**Dataset content**
——
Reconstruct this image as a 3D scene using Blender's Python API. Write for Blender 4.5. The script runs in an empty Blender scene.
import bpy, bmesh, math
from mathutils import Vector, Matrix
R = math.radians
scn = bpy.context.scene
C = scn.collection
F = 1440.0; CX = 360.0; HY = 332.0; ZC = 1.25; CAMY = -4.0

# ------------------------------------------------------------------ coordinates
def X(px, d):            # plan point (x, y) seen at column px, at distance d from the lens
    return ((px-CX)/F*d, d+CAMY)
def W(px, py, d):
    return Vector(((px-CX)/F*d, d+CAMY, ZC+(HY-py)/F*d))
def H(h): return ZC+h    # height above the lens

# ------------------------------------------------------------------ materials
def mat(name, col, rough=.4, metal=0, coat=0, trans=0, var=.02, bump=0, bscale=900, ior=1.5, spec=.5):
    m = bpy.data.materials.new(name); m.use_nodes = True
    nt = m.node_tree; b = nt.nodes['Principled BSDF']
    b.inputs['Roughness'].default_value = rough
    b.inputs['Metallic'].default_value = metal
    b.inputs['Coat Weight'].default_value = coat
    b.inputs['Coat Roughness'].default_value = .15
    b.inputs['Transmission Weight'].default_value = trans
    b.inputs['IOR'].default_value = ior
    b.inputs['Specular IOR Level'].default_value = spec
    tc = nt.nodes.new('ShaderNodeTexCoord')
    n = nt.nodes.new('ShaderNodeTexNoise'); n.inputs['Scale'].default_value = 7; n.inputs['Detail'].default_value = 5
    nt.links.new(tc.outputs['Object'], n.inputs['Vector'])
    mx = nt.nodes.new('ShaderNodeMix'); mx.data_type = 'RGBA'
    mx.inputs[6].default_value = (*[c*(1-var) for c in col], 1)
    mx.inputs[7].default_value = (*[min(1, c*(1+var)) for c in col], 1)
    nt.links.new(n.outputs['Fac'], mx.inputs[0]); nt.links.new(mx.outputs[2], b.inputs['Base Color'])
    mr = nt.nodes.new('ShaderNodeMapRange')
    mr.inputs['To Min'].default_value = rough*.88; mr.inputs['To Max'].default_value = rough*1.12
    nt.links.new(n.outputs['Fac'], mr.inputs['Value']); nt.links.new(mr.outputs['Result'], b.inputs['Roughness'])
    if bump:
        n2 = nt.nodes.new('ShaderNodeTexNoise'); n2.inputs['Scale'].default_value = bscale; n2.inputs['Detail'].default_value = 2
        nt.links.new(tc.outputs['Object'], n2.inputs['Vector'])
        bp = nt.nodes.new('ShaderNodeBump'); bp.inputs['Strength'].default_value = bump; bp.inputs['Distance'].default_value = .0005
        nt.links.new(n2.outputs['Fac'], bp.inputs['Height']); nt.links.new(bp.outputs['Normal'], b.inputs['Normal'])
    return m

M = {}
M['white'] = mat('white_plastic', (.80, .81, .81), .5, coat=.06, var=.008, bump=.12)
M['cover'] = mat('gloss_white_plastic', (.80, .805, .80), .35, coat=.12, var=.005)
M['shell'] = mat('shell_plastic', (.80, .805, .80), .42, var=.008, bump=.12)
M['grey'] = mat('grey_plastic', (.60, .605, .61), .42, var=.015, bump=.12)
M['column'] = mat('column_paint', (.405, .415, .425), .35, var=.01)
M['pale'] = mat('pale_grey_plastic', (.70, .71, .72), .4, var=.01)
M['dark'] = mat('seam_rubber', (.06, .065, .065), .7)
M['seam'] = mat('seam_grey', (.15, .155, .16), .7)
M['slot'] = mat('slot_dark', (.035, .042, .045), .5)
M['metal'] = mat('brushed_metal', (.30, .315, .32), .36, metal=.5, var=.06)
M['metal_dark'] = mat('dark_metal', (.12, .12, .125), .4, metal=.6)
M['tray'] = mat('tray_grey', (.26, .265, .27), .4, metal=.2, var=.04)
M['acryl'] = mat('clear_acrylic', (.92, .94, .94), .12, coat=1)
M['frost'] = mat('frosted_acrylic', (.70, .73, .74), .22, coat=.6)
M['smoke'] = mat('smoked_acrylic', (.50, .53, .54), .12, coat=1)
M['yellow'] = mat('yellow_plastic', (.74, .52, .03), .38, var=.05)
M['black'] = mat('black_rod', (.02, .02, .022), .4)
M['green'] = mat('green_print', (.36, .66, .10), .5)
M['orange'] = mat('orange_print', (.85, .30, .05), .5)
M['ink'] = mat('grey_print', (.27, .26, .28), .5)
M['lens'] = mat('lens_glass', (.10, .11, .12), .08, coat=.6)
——
**Stated problem**
Using the data above, output each line exactly.

**Answer to the exercise**
Reconstruct this image as a 3D scene using Blender's Python API. Write for Blender 4.5. The script runs in an empty Blender scene.
import bpy, bmesh, math
from mathutils import Vector, Matrix
R = math.radians
scn = bpy.context.scene
C = scn.collection
F = 1440.0; CX = 360.0; HY = 332.0; ZC = 1.25; CAMY = -4.0

# ------------------------------------------------------------------ coordinates
def X(px, d):            # plan point (x, y) seen at column px, at distance d from the lens
    return ((px-CX)/F*d, d+CAMY)
def W(px, py, d):
    return Vector(((px-CX)/F*d, d+CAMY, ZC+(HY-py)/F*d))
def H(h): return ZC+h    # height above the lens

# ------------------------------------------------------------------ materials
def mat(name, col, rough=.4, metal=0, coat=0, trans=0, var=.02, bump=0, bscale=900, ior=1.5, spec=.5):
    m = bpy.data.materials.new(name); m.use_nodes = True
    nt = m.node_tree; b = nt.nodes['Principled BSDF']
    b.inputs['Roughness'].default_value = rough
    b.inputs['Metallic'].default_value = metal
    b.inputs['Coat Weight'].default_value = coat
    b.inputs['Coat Roughness'].default_value = .15
    b.inputs['Transmission Weight'].default_value = trans
    b.inputs['IOR'].default_value = ior
    b.inputs['Specular IOR Level'].default_value = spec
    tc = nt.nodes.new('ShaderNodeTexCoord')
    n = nt.nodes.new('ShaderNodeTexNoise'); n.inputs['Scale'].default_value = 7; n.inputs['Detail'].default_value = 5
    nt.links.new(tc.outputs['Object'], n.inputs['Vector'])
    mx = nt.nodes.new('ShaderNodeMix'); mx.data_type = 'RGBA'
    mx.inputs[6].default_value = (*[c*(1-var) for c in col], 1)
    mx.inputs[7].default_value = (*[min(1, c*(1+var)) for c in col], 1)
    nt.links.new(n.outputs['Fac'], mx.inputs[0]); nt.links.new(mx.outputs[2], b.inputs['Base Color'])
    mr = nt.nodes.new('ShaderNodeMapRange')
    mr.inputs['To Min'].default_value = rough*.88; mr.inputs['To Max'].default_value = rough*1.12
    nt.links.new(n.outputs['Fac'], mr.inputs['Value']); nt.links.new(mr.outputs['Result'], b.inputs['Roughness'])
    if bump:
        n2 = nt.nodes.new('ShaderNodeTexNoise'); n2.inputs['Scale'].default_value = bscale; n2.inputs['Detail'].default_value = 2
        nt.links.new(tc.outputs['Object'], n2.inputs['Vector'])
        bp = nt.nodes.new('ShaderNodeBump'); bp.inputs['Strength'].default_value = bump; bp.inputs['Distance'].default_value = .0005
        nt.links.new(n2.outputs['Fac'], bp.inputs['Height']); nt.links.new(bp.outputs['Normal'], b.inputs['Normal'])
    return m

M = {}
M['white'] = mat('white_plastic', (.80, .81, .81), .5, coat=.06, var=.008, bump=.12)
M['cover'] = mat('gloss_white_plastic', (.80, .805, .80), .35, coat=.12, var=.005)
M['shell'] = mat('shell_plastic', (.80, .805, .80), .42, var=.008, bump=.12)
M['grey'] = mat('grey_plastic', (.60, .605, .61), .42, var=.015, bump=.12)
M['column'] = mat('column_paint', (.405, .415, .425), .35, var=.01)
M['pale'] = mat('pale_grey_plastic', (.70, .71, .72), .4, var=.01)
M['dark'] = mat('seam_rubber', (.06, .065, .065), .7)
M['seam'] = mat('seam_grey', (.15, .155, .16), .7)
M['slot'] = mat('slot_dark', (.035, .042, .045), .5)
M['metal'] = mat('brushed_metal', (.30, .315, .32), .36, metal=.5, var=.06)
M['metal_dark'] = mat('dark_metal', (.12, .12, .125), .4, metal=.6)
M['tray'] = mat('tray_grey', (.26, .265, .27), .4, metal=.2, var=.04)
M['acryl'] = mat('clear_acrylic', (.92, .94, .94), .12, coat=1)
M['frost'] = mat('frosted_acrylic', (.70, .73, .74), .22, coat=.6)
M['smoke'] = mat('smoked_acrylic', (.50, .53, .54), .12, coat=1)
M['yellow'] = mat('yellow_plastic', (.74, .52, .03), .38, var=.05)
M['black'] = mat('black_rod', (.02, .02, .022), .4)
M['green'] = mat('green_print', (.36, .66, .10), .5)
M['orange'] = mat('orange_print', (.85, .30, .05), .5)
M['ink'] = mat('grey_print', (.27, .26, .28), .5)
M['lens'] = mat('lens_glass', (.10, .11, .12), .08, coat=.6)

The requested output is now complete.